Chamar a copa de "Copa do Mundo MAGA-FIFA" e não ter uma voz dissonante para contrariar na Fifa parece o fim da linha, o ponto de não retorno.
Não bastasse tudo isso, ainda temos Jared Kushner, conselheiro e genro de Trump movimentando negócios de milhões relacionados ao Mundial.
Sim, estamos diante de uma copa totalmente aparelhada, com paralelos somente em outros tempos bem estranhos, ainda que em óbvias circunstâncias distintas. Como as Olimpíadas de Berlim em 1936 ou a Copa da Argentina em 1978. Por mais que a história das copas esteja repleta de momentos assim, agora parece tudo isso elevado a décima.
Quem ainda não entendeu o que está em curso e em jogo, definitivamente ainda não entendeu nada.
Quem achar que voltar ao tema é demasiado, tampouco entendeu algo.
Escrevemos no título da coluna de 17 de outubro que "Trump é a única pauta do esporte no momento". Não bastasse o Mundial do próximo ano, o mundo do esporte passa pelos Estados Unidos nos próximos anos, com os Jogos Olímpicos de Los Angeles, em 2028 e a Copa do Mundo feminina, em 2031 (compartilhada com o México).
A cada dia tudo isso fica mais claro. E tenebroso. Por isso New York Times, Le Monde, jornais da Alemanha e de outros países da Europa renderam generosos espaços para a denúncia da Fair Square.
Tudo caminha para que a COPA-MAGA seja diferente de tudo. E mais assustadora.
E aquele acima citado que acha demasiado falar no tema…
Ou aquele que acha que política e esporte não se misturam…
Não reclame quando, a três minutos do fim de uma final de Copa do Mundo, o jogo parar porque a lei local exige isso em caso de ameaça de chuva. Seu time prestes a ser campeão…
Se até aqui, a Fifa teve soberania nas regras do jogo nos campeonatos que patrocina, tudo será diferente no ano que vem. A COPA-MAGA vem aí.
Dá medo de pensar nisso. Por óbvias razões. E por que não pensar no que podem ser as arbitragens diante de tamanho acocoramento da Fifa? Ou o VAR?
Diante da tamanha pressão de Donald Trump.
Nesse cenário, imagine se repetindo algo como a Copa de 94, nesses mesmos Estados Unidos.

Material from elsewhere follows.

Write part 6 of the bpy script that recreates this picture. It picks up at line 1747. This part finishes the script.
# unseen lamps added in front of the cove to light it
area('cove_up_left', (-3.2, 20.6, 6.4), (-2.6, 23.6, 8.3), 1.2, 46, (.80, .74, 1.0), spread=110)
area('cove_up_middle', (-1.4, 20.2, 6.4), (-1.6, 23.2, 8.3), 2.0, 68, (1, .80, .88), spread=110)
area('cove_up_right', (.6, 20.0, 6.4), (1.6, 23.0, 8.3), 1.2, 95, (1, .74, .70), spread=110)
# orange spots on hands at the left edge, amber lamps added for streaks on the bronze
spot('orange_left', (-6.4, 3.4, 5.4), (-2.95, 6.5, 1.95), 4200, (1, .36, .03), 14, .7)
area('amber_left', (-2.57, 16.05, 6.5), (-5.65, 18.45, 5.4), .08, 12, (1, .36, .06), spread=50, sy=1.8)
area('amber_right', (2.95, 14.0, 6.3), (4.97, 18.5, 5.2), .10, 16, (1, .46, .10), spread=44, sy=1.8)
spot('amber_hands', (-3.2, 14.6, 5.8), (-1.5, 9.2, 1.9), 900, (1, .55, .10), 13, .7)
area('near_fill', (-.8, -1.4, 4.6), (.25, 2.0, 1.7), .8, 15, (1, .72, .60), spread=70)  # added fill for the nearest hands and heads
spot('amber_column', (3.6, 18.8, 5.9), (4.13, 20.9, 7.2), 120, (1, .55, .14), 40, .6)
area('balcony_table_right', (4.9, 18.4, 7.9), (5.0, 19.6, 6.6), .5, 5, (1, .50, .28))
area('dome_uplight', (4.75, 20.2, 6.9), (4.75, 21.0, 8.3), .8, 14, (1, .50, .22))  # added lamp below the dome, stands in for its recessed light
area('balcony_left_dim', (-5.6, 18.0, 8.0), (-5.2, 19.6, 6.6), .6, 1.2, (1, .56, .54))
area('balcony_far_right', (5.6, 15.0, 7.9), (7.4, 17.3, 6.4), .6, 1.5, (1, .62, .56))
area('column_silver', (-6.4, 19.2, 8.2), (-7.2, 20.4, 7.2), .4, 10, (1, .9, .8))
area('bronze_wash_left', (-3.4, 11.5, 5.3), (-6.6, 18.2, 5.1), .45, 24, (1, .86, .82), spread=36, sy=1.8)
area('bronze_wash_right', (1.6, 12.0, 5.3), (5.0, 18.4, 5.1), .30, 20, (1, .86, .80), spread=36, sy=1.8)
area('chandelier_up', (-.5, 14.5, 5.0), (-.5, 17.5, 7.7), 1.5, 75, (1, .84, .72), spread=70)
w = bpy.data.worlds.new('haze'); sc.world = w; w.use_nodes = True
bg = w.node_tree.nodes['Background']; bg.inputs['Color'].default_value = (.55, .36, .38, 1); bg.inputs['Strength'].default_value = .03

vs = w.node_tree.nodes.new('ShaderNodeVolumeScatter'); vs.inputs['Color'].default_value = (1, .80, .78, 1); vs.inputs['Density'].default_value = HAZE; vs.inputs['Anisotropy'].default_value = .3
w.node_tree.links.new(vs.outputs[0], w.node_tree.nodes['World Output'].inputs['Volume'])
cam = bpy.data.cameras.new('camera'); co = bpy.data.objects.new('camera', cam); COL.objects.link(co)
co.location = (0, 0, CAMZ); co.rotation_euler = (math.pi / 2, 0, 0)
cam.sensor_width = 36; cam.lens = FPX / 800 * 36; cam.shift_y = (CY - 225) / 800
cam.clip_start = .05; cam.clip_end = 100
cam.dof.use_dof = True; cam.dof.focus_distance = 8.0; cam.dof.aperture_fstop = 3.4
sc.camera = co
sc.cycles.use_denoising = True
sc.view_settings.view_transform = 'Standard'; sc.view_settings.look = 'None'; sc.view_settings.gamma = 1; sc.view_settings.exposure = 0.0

Um Brasil x EUA no 4 de julho…Trump e Infantino na tribuna…
Já vimos filmes parecidos.
Aguardemos.

Adeus Calibri
Esta coluna, como tudo o que é escrito em meu computador, foi escrita e entregue para a redação deste Lance! usando a fonte "Calibri". Uma opção feita há anos, por simpatia e por achar mais confortável para escrita e leitura. Pois muito bem: assim como a Copa do Mundo e o Kennedy Center, a fonte Calibri também está na mira de Donald Trump. Desde ontem, o secretário do Departamento de Estado Americano, Marco Rubio, iniciou uma caça a fonte Calibri. Por considerar uma "concessão desperdiçadora à diversidade". Explica-se: em 2023, no governo Biden, a mudança de tipografia em documentos oficiais, saindo do Times New Roman para Calibri foi determinada visando melhorar a acessibilidade para leitores com deficiências, como baixa visão e dislexia, e para pessoas que utilizam tecnologias como leitores de tela. Por enquanto, seguimos com a Calibri. E ficam as dicas: curta a Calibri enquanto dure. E fique ligado em eventuais pênaltis contra países inimigos de Trump na Copa ou a favor dos Estados Unidos.